All in all, this is a very enjoyable story that is worth the trouble to discover and read.


© John Welford

Tuesday, 5 July 2016

The Second Nun's Tale, by Geoffrey Chaucer



There are several characters among the pilgrims who feature in Chaucer’s Canterbury Tales of whom we know virtually nothing before they tell their tale. The “Second Nun” is one of these. In the General Prologue, we learn quite a lot about the Prioress, and at the end of the paragraph we learn that:

“Another nun with her had she
That was her chaplain, and priests three.”

The tale told by this other nun is far removed from the earthiness of many of those told by the other pilgrims, being an account of the life and martyrdom of St Cecilia. We can well imagine that this lady must have blushed considerably as she listened to the tales of the Miller and the Summoner!

The tale is usually considered to be the work of Chaucer before he had developed his full powers. It is virtually a straightforward translation of a Latin text from the “Legenda Aurea” or “Golden Legend”, which was a collection of lives of the saints, many of them of dubious authenticity.

The prologue to the tale is partly based on the prayer of St Bernard to the Virgin in Dante’s “Paradiso”. Although the tale itself may date from Chaucer’s early years as a poet, the prologue was probably written after he had made his first visit to Italy. It is interesting to note a small error made by Chaucer, in that he puts the prologue into the mouth of a female character but includes the line “And though that I, unworthy son of Eve…”

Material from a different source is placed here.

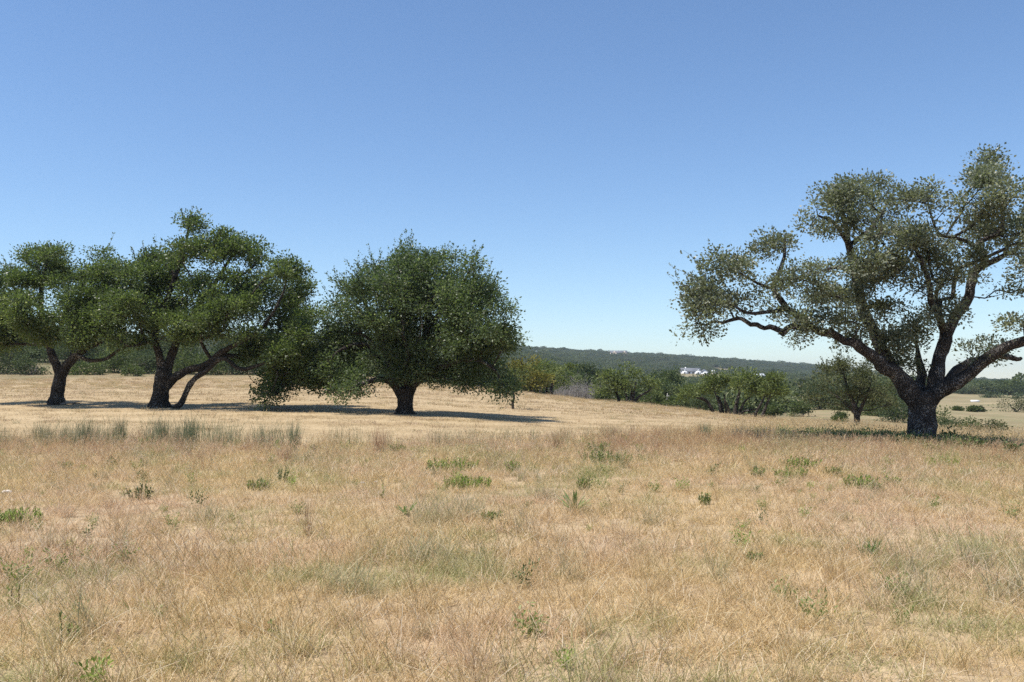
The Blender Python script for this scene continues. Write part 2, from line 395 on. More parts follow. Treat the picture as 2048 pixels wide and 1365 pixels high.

The prologue melds into the translation from the Golden Legend, concluding as it does with the original explanation of the name “Cecilia”. There are in fact several possible meanings listed here, such as “Heaven’s lily”, “the way for the blind” and “lacking in blindness”. The explanations are given as being descriptions of her character, although there is no indication here or later that the name was bestowed on her after her death. We have therefore to assume that her parents had considerable foresight in giving her the name that they did! Needless to say, these name derivations are completely spurious, as is typical throughout the Golden Legend.

The Tale

The nun continues with the story of Cecilia’s life, starting with her being brought up as a Christian in Rome. She is given in marriage to a young man named Valerian, but she is so afraid of losing her virginity that she tells Valerian, on her wedding night, that she is guarded by an angel who will kill Valerian should he attempt to have sex with her.

Valerian, needless to say, is somewhat taken aback by this and demands to see the angel. Cecilia sends him off to find an old man, named Urban, who baptises him into the Christian faith. On returning to Cecilia, he finds the angel with her, who gives each of them a floral coronet that they are commanded to wear for ever. These will be invisible to anyone who is not “chaste and hates villainy”.

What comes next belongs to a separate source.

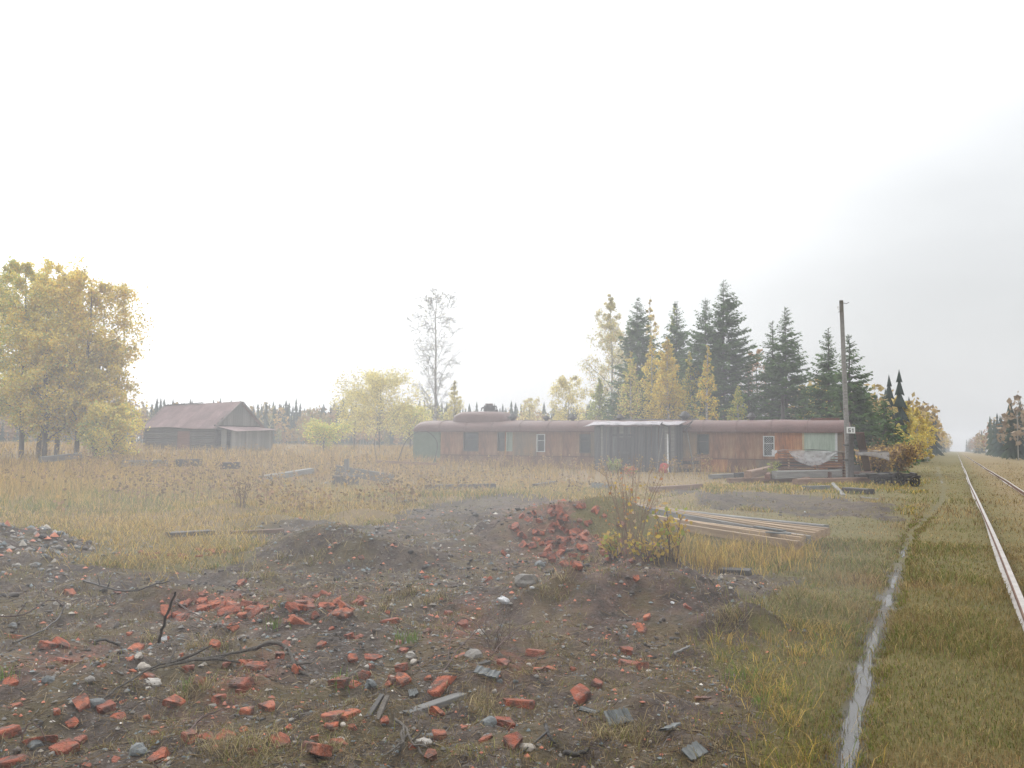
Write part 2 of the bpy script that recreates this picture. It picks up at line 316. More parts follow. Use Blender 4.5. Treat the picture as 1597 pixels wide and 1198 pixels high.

The angel asks Valerian what he would most desire, and he replies that he would like his brother, Tibertius, to become a Christian as well. When Tibertius arrives he can smell the scent of the floral crowns but cannot see them. Celicia and Valerian urge him to put aside all false idols and turn to the true God, which he agrees to do. Tibertius is, however, alarmed to hear that the man who will baptise him is Pope Urban, whom he knows is being hunted by the Roman authorities, and that anyone found with him will also be killed.

Cecilia assures Tibertius that martyrdom will bring a reward in Heaven, and is therefore not to be feared. The baptism takes place, and Tibertius is also introduced to the angel.

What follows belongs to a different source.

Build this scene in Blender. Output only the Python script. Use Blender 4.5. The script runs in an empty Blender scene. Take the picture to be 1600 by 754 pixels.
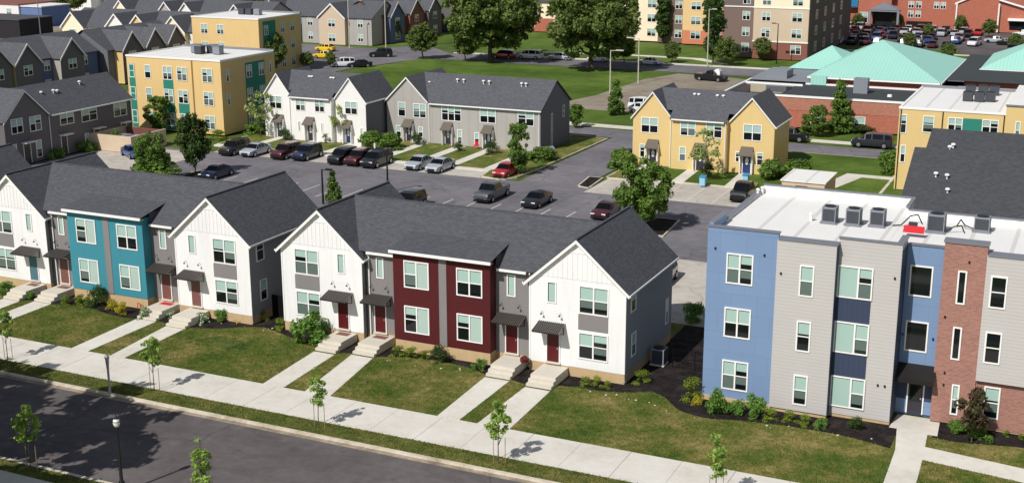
import bpy, math, random
import numpy as np
from mathutils import Vector, Matrix
random.seed(7)
sc = bpy.context.scene
COL = sc.collection
G = -0.7                      # lawn level; floor level of the front houses is 0

# ------------------------------------------------------------------ camera
CF, YAW, PITCH, ROLL = 2000.0, -0.4379, 0.2616, -0.0027
CPOS = np.array([52.1328, -72.5446, 29.3467])
_f = np.array([math.sin(YAW)*math.cos(PITCH), math.cos(YAW)*math.cos(PITCH), -math.sin(PITCH)])
_r = np.array([math.cos(YAW), -math.sin(YAW), 0.0])
_u = np.cross(_r, _f)
_c, _s = math.cos(ROLL), math.sin(ROLL)
RR, UU = _c*_r+_s*_u, -_s*_r+_c*_u
cam = bpy.data.cameras.new('camera'); camo = bpy.data.objects.new('camera', cam)
COL.objects.link(camo); sc.camera = camo
cam.sensor_width = 36; cam.lens = 36*CF/1600; cam.clip_start = .5; cam.clip_end = 5000
M4 = Matrix.Identity(4)
for i in range(3):
    M4[i][0], M4[i][1], M4[i][2], M4[i][3] = RR[i], UU[i], -_f[i], CPOS[i]
camo.matrix_world = M4

def at(u, v, z=-0.8):
    """surveying help: point of level z seen in the photograph at pixel (u, v)"""
    d = RR*(u-800)/CF - UU*(v-377)/CF + _f
    p = CPOS + d*(z-CPOS[2])/d[2]
    return float(p[0]), float(p[1])

# ------------------------------------------------------------------ light
w = bpy.data.worlds.new('World'); sc.world = w; w.use_nodes = True
nt = w.node_tree; nt.nodes.clear()
sky = nt.nodes.new('ShaderNodeTexSky'); sky.sky_type = 'NISHITA'; sky.sun_disc = False
SUN_EL, SUN_AZ = math.radians(45), math.radians(75)      # azimuth the light travels towards, from +X
dx, dy = math.cos(SUN_AZ), math.sin(SUN_AZ)
sky.sun_elevation = SUN_EL; sky.sun_rotation = math.atan2(-dx, -dy)
sky.air_density = 1.0; sky.dust_density = .6; sky.ozone_density = 1.2
bg = nt.nodes.new('ShaderNodeBackground'); bg.inputs[1].default_value = .078
wo = nt.nodes.new('ShaderNodeOutputWorld')
hs = nt.nodes.new('ShaderNodeHueSaturation'); hs.inputs['Saturation'].default_value = .62; nt.links.new(sky.outputs[0], hs.inputs['Color']); nt.links.new(hs.outputs[0], bg.inputs[0]); nt.links.new(bg.outputs[0], wo.inputs[0])
sl = bpy.data.lights.new('sun', 'SUN'); sl.energy = 4.3; sl.angle = math.radians(.5); sl.color = (1, .965, .915)
so = bpy.data.objects.new('sun', sl); COL.objects.link(so)
so.rotation_euler = Vector((dx*math.cos(SUN_EL), dy*math.cos(SUN_EL), -math.sin(SUN_EL))).to_track_quat('-Z', 'Y').to_euler()
so.location = (-40, -60, 80)
sc.view_settings.view_transform = 'Standard'; sc.view_settings.look = 'None'
sc.view_settings.gamma = 1; sc.view_settings.exposure = 0; sc.view_settings.use_curve_mapping = False
try:
    sc.cycles.max_bounces = 5; sc.cycles.transparent_max_bounces = 6
except Exception: pass

# ------------------------------------------------------------------ materials
def c(r, g, b):
    def l(x):
        x /= 255
        return x/12.92 if x <= .04045 else ((x+.055)/1.055)**2.4
    return (l(r), l(g), l(b), 1)
def sc_(col, k): return (col[0]*k, col[1]*k, col[2]*k, 1)

def base_mat(name, col, rough=.7, spec=.3):
    m = bpy.data.materials.new(name); m.use_nodes = True
    n = m.node_tree; b = n.nodes['Principled BSDF']
    b.inputs['Base Color'].default_value = col; b.inputs['Roughness'].default_value = rough
    b.inputs['Specular IOR Level'].default_value = spec
    return m, n, b
def N(n, t, **kw):
    o = n.nodes.new(t)
    for k, v in kw.items(): setattr(o, k, v)
    return o
def noise(n, vec, scale, detail=4, rough=.6):
    t = N(n, 'ShaderNodeTexNoise'); t.inputs['Scale'].default_value = scale
    t.inputs['Detail'].default_value = detail; t.inputs['Roughness'].default_value = rough
    n.links.new(vec, t.inputs['Vector']); return t.outputs['Fac']
def ramp(n, fac, stops):
    r = N(n, 'ShaderNodeValToRGB'); e = r.color_ramp.elements
    while len(e) < len(stops): e.new(.5)
    for i, (p, col) in enumerate(stops): e[i].position = p; e[i].color = col
    n.links.new(fac, r.inputs[0]); return r.outputs[0]
def mixc(n, fac, a, b, mode='MIX'):
    x = N(n, 'ShaderNodeMix', data_type='RGBA', blend_type=mode)
    for s, v in ((x.inputs[0], fac), (x.inputs[6], a), (x.inputs[7], b)):
        if hasattr(v, 'node'): n.links.new(v, s)
        else: s.default_value = v
    return x.outputs[2]
def math_(n, op, a, b=None, c_=None):
    x = N(n, 'ShaderNodeMath', operation=op)
    for s, v in zip(x.inputs, (a, b, c_)):
        if v is None: continue
        if hasattr(v, 'node'): n.links.new(v, s)
        else: s.default_value = v
    return x.outputs[0]
def bump(n, b, h, strength=.3, dist=.02):
    u = N(n, 'ShaderNodeBump'); u.inputs['Strength'].default_value = strength; u.inputs['Distance'].default_value = dist
    n.links.new(h, u.inputs['Height']); n.links.new(u.outputs[0], b.inputs['Normal'])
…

It is not long before the brothers are arrested and taken before Almachius, the prefect, and sentenced to death. However, Maximus, the officer to whom they are committed for execution, takes pity on them, listens to what they have to say, and is himself converted by Cecilia. After the brothers are beheaded, Maximus testifies that he saw their souls ascend to Heaven and is himself beaten to death on the orders of Almachius.

It is now the turn of Cecilia to be questioned by Almachius, and a debate ensues between the two of them on the question of earthly versus Heavenly power and authority, with Cecilia accusing Almachius of being blind to the truth.

Needless to say her own martyrdom follows, the sentence being that she be boiled alive in her bath. However, after a night and a day she is still alive, without feeling a thing or even sweating a single drop. The executioner is then told to behead her, but after three strokes her head is still in place. It takes three days before she dies, which she spends teaching and preaching and sending converts to Urban for baptism. She is then buried by Pope Urban, with her house becoming a church.

Discussion

The nun ends her tale abruptly without any further adornment, and it is not followed by any discussion between the pilgrims. There is no mention, for example, of any connection between Cecilia and music, of which she is the patron saint. This association was made somewhat after Chaucer’s time, and was based on a legend that she sang as she died. However, this is mentioned neither in the Golden Legend nor Chaucer’s tale.

Chaucer’s skill in this tale is not in its characterisation or plot development, which derive almost entirely from his source, but in his versification, the translation being in the form of seven-line stanzas with an ABABBCC rhyme scheme. This is known as “rhyme royal”, a verse form that Chaucer used for three other Canterbury Tales, as well as works including “Troilus and Criseyde”. We know that Chaucer was familiar with the 14-line sonnets of Petrach, and this “half sonnet” form was clearly one that Chaucer was very comfortable with.

It is notable that one of the other tales that uses rhyme royal is that of the Prioress, the other “nun” on the pilgrimage, which was almost certainly written at a later date than that of the Second Nun. The other tales that use this form are those of the Clerk and the Man of Law, indicating that Chaucer regarded this as a suitable vehicle for people of refinement who had a tale to tell. The only other female story-teller is the Wife of Bath, and rhyming couplets are good enough for her!